Red Hat initiated CRI-O, an OCI-based (Open Container Initiative) implementation of the Kubernetes Container Runtime Interface, is the latest project voted into the ranks of the Cloud Native Computing Foundation. It will join the organisation as an incubation-level hosted project, and is supposed to graduate the process within the next two years.
To get there, a project needs to adopt the foundation’s code of conduct, complete security audits, receive a best practices badge from the core infrastructure initiative, and define a governance and committer process. It also has to have committers from at least two organisations, and a public list of project adopters.

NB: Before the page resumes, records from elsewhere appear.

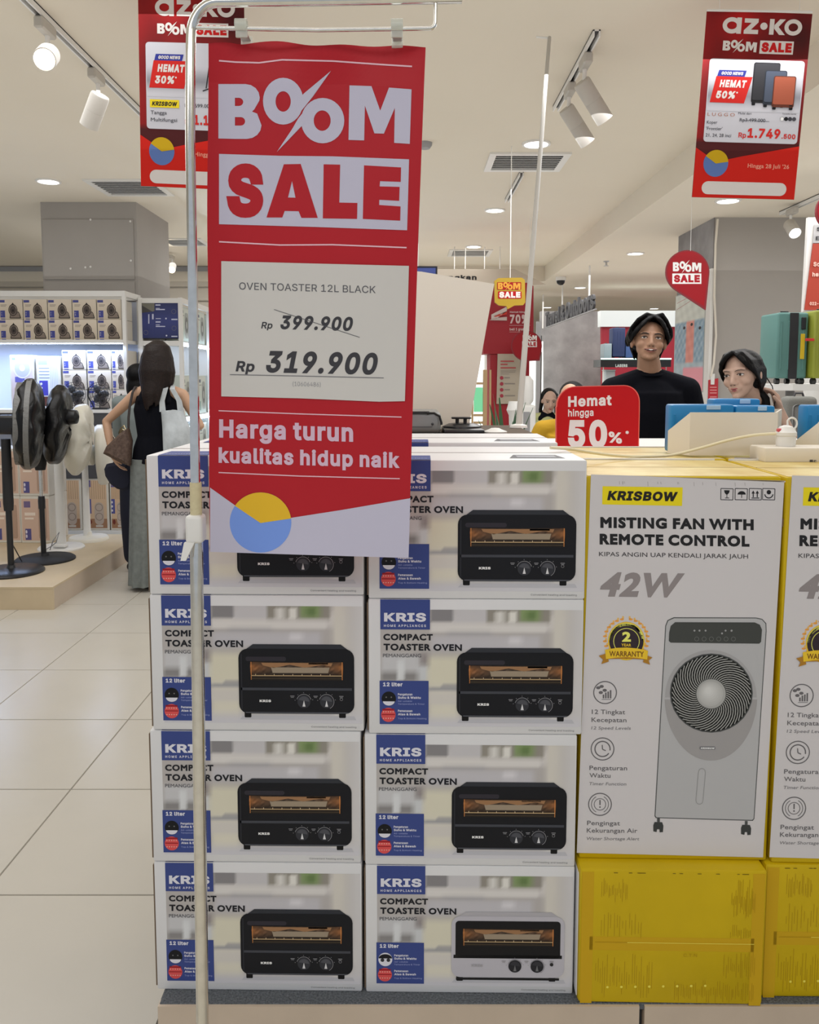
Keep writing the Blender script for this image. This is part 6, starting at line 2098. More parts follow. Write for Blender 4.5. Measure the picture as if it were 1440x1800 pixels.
# cartons on the gondola's right side
side = carton('appliance_carton', 'x', 'appliance cartons along the side of the gondola', .30, .145, .40, pale_art, 100, 75, mat('pale_green_carton', (.55, .60, .54), rough=.5))
first = True
for zi, z in enumerate(lv):
    for k in range(5):
        o = side if first else dup(side)
        first = False
        o.location = (QX1 - .045, QY + .12 + k * .60, z + .001)
        o.rotation_euler = (0, 0, radians(90))
        o['label'] = 'appliance carton facing the aisle on the %s shelf, %s from the screen end' % (('lowest', 'second', 'third', 'top')[zi], ('first', 'second', 'third', 'fourth', 'last')[k])
        if zi == 3: o.scale = (1, 1, .85)

# ================================================================== background, middle and right
Gb = 1.15
def slab(pts, Y, th, m, name, t=None, world=True):
    P3 = [PY(x, y, Y) for x, y in pts]; n = len(P3)
    return MB().add(P3 + [v + Vector((0, th, 0)) for v in P3], [list(range(n)), list(range(n, 2 * n))[::-1]] + [[i, (i + 1) % n, n + (i + 1) % n, n + i] for i in range(n)]).build(name, m, t, world=world)
def cm(r, g, b, rough=.55, e=0):
    return mat('paint_%d_%d_%d' % (r, g, b), ob(r, g, b, Gb), rough=rough)
def fY(Y): return lambda x, y: (PY(x, y, Y), Vector((0, -1, 0)))

# beige hanging fascia with lettering, blue corner sign
FA = thing('fascia_sign', 'beige hanging fascia with dark lettering above the cream board', 'sign', PY(835, 500, 10.5))
slab([(700, 473), (905, 473), (960, 500), (905, 503), (700, 503)], 10.5, .06, cm(176, 166, 150), 'panel', FA)
p = Print((720, 440, 4)); p.layer = 3
p.text('Ruangkan', 150, 208, 472, 208, 34, ob(40, 40, 40, Gb), 'I', .04)
p.build('lettering', fY(10.5), M_inkm, FA, eps=.001)
for i, x in enumerate((799, 818, 852, 879)):
    q = PY(x, 473, 10.5)
    MB().tube([q, Vector((q.x, q.y, CEIL))], .006, 6).build('hanger', M_white, FA, world=True)
bs = thing('blue_sign', 'small blue hanging sign showing between the banner and the cream board', 'sign', PY(750, 500, 9.5))
slab([(700, 468), (769, 468), (769, 600), (700, 600)], 9.5, .03, cm(40, 44, 60), 'frame', bs)
slab([(700, 471), (766, 471), (766, 596), (700, 596)], 9.49, .005, cm(78, 96, 170), 'face', bs)
q = PY(735, 468, 9.51)
MB().tube([q, Vector((q.x, q.y, CEIL))], .006, 6).build('hanger', M_white, bs, world=True)

# bright shop window behind everything
Mday = mat('daylight_panel', (1, 1, 1), emit=(.92, 1, .97), estr=1.15)
WN = struct(slab([(800, 600), (955, 600), (955, 800), (800, 800)], 13.5, .05, Mday, 'window_1'))
MB().box(-.02, .02, -.05, -.01, -.0, 1.6).build('mullion', M_white, WN, loc=tuple(PY(852, 790, 13.5)))
MB().box(-.02, .02, -.05, -.01, -.0, 1.6).build('mullion', M_white, WN, loc=tuple(PY(948, 790, 13.5)))
# red promotional arch
AR = thing('promotion_arch', 'red promotional arch with 70% lettering and a pale instruction panel', 'display', PY(890, 700, 9.0))
R1 = cm(158, 26, 40)
ztopA = PY(0, 497, 9).z
slab([(848, 520), (870, 497), (930, 497), (938, 503), (938, 622), (850, 622)], 9.0, .5, R1, 'header', AR)
slab([(862, 622.5), (911, 622.5), (911, 768), (862, 768)], 9.02, .4, R1, 'left_leg', AR)
slab([(920, 622.5), (931, 622.5), (931, 700), (920, 700)], 9.02, .4, R1, 'right_leg', AR)
for nm in ('left_leg', 'right_leg'):
    o = bpy.data.objects[nm]
    for v in o.data.vertices:
        if v.co.z < (wm(AR).inverted() @ PY(0, 690, 9)).z: v.co.z = -PY(890, 700, 9).z
slab([(875, 622), (915, 622), (913, 704), (909, 710), (873, 710)], 8.99, .01, cm(186, 176, 160), 'instruction_panel', AR)
p = Print((720, 440, 4)); p.layer = 2
rr = ob(190, 80, 84, Gb); gy = ob(150, 142, 136, Gb)
for x0, x1, y in ((640, 735, 776), (640, 690, 798), (640, 748, 822)): p.rect(x0, y, x1, y + 8, rr)
for x0, x1, y in ((640, 750, 846), (640, 745, 856), (640, 700, 868)): p.rect(x0, y, x1, y + 3, gy)
for i in range(4):
    p.disc(648, 897 + i * 42, 13, ob(170, 70, 84, Gb), n=14); p.rect(668, 892 + i * 42, 706 + (i % 2) * 36, 899 + i * 42, gy)
p.build('instruction_print', fY(8.985), M_inkm, AR, eps=.001)
p = Print((720, 440, 4)); p.layer = 2
p.poly([(575, 452), (685, 395), (685, 430), (610, 480), (575, 488)], ob(215, 200, 196, Gb)); p.poly([(600, 476), (685, 468), (685, 494), (560, 492)], ob(205, 188, 184, Gb))
p.poly([(590, 462), (685, 428), (685, 450), (600, 470)], ob(206, 70, 60, Gb))
wt = ob(214, 190, 190, Gb)
p.layer = 3
p.text('Hemat hingga', 706, 440, 836, 440, 12, wt, 'I', .03)
p.text('70%', 706, 514, 836, 514, 62, wt, 'I', .045)
p.text('beli 1 gratis 1', 704, 564, 838, 564, 18, wt, 'I', .03)
p.rect(702, 527, 850, 529, wt); p.rect(702, 573, 850, 575, wt)
p.build('promotion_print', fY(8.985), M_inkm, AR, eps=.001)
ds2 = drop_sign('far red drop shaped sale sign at the right side of the red arch', 926, 608, 27, (949, 634), 8.6, (919, 589, 944, 610))
q = PY(930, 582, 8.6)
MB().tube([q, Vector((q.x, q.y, CEIL))], .003, 6).build('string', M_whitep, ds2, world=True)

# yellow speech bubble sign
YB = thing('bubble_sign', 'yellow speech bubble sale sign hanging left of the white rod', 'sign', PY(897, 515, 6.0))
pts = [(x / 4 + 720, y / 4 + 440) for x, y in [(625, 195), (790, 192), (812, 210), (815, 365), (800, 385), (738, 388), (690, 414), (682, 392), (630, 388), (600, 365), (597, 215)]]
slab(pts, 6.0, .03, cm(170, 138, 22, .5), 'panel', YB)
p = Print((720, 440, 4)); p.layer = 2
Rr = ob(170, 24, 30, Gb)
p.layer = 2; p.rect(616, 224, 786, 278, ob(150, 30, 30, Gb), r=6); p.layer = 3
boom(p, 622, 228, 780, 274, ob(210, 150, 60, Gb)); 
p.layer = 2; p.rect(622, 288, 788, 340, Rr, r=8); p.layer = 4
p.text('SALE', 630, 334, 780, 334, 42, ob(226, 214, 208, Gb), 'I', .06)
p.build('sign_print', fY(6.0), M_inkm, YB, eps=.0008)
q = PY(897, 489, 6.01)
MB().tube([q, Vector((q.x, q.y, CEIL))], .003, 6).build('string', M_whitep, YB, world=True)

# Travel & Outdoors letters hung along the depth of the shop
TX_ = 2.28
TL = thing('hanging_letters', 'dark letters reading Travel & Outdoors hung over the concrete partition', 'sign', (TX_, 12.3, CAMZ + .86))
Vt, Tt, Wt = text_tris('Travel & Outdoors', 'I', .035)
L_len = 13.9 - 10.25
Hc = .235
word = 'Travel & Outdoors'
xo = 0
tot = sum((glyph('I', ch, .035)[0]) for ch in word)
for ch in word:
    adv, v, tr = glyph('I', ch, .035)
    if tr:
        kx = L_len / tot; kz_ = Hc / (CAPH['I'] + .07)
        vs = []; n = len(v)
        for dx in (0, .03):
            for a, b in v: vs.append(Vector((TX_ + dx, 13.9 - (xo + a) * kx, CAMZ + .86 + (b + .035) * kz_)))
        fs = [list(t_) for t_ in tr] + [[i + n for i in t_][::-1] for t_ in tr]
        ec = {}
        for t_ in tr:
            for i in range(3):
                e_ = (t_[i], t_[(i + 1) % 3]); ec[e_] = 1
        for (a, b) in list(ec):
            if (b, a) not in ec: fs.append([a, b, b + n, a + n])
        MB().add(vs, fs).build('letter', M_dark, TL, world=True)
    xo += adv
MB().box(TX_ + .005, TX_ + .025, 10.2, 13.95, CAMZ + .84, CAMZ + .857).build('carrier_bar', M_rail, TL, world=True)
for (x, y) in ((955, 525), (989, 500), (1037, 466)):
    q = PX(x, y, TX_ + .015)
    yy = q.y
    MB().tube([(TX_ + .015, yy, CAMZ + .858), (TX_ + .015, yy, CEIL2)], .012, 8).build('drop_rod', M_white, TL, world=True)

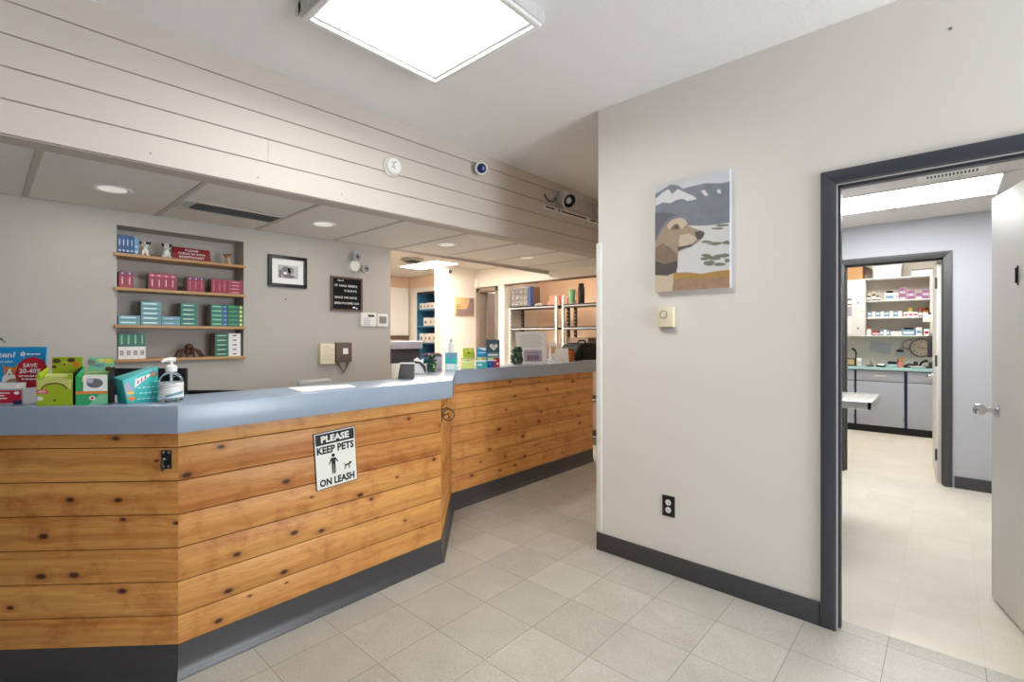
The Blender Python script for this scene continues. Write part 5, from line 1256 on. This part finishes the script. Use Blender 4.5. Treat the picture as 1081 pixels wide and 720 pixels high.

The former won’t be a problem for CRI-O, since Intel and Suse are on its list of maintainers. It also is part of Red Hat’s enterprise offering OpenShift, so the company probably won’t simply drop it into the foundation and leave them to it.
Those familiar with the cloud native ecosystem and especially other CNCF projects might wonder how it differs from similar runtimes such as containerd or the Docker daemon. In an announcement blog post Red Hat Senior Principal Engineer Vincent Batts offered the narrow scope of the project as its unique selling point, since it for example doesn’t include APIs to build containers, which is meant to help with following the security principle of least privilege.
The scope is tied to the scope of the Container Runtime Interface (CRI), which restricts the project to supporting multiple image formats as well as multiple means to download images, container image and process lifecycle management, and monitoring, logging and resource isolation along the CRI’s requirements. CRI-Os purpose is to allow Kubernetes to directly launch and manage OCI containers, using libraries and other OCI projects such as runc and CNI for different tasks. Its release cycle and deprecation policy is the same as Kubernetes’.
The CNCF is part of the Linux Foundation, which tries to foster and sustain open source, vendor-neutral projects of the cloud native computing kind. Projects that have been through the incubation process include monitoring project Prometheus as well as the popular container orchestrator Kubernetes. Only last week the foundation’s technical oversight committee heaved policy engine OPA from the sandbox stage into the incubator.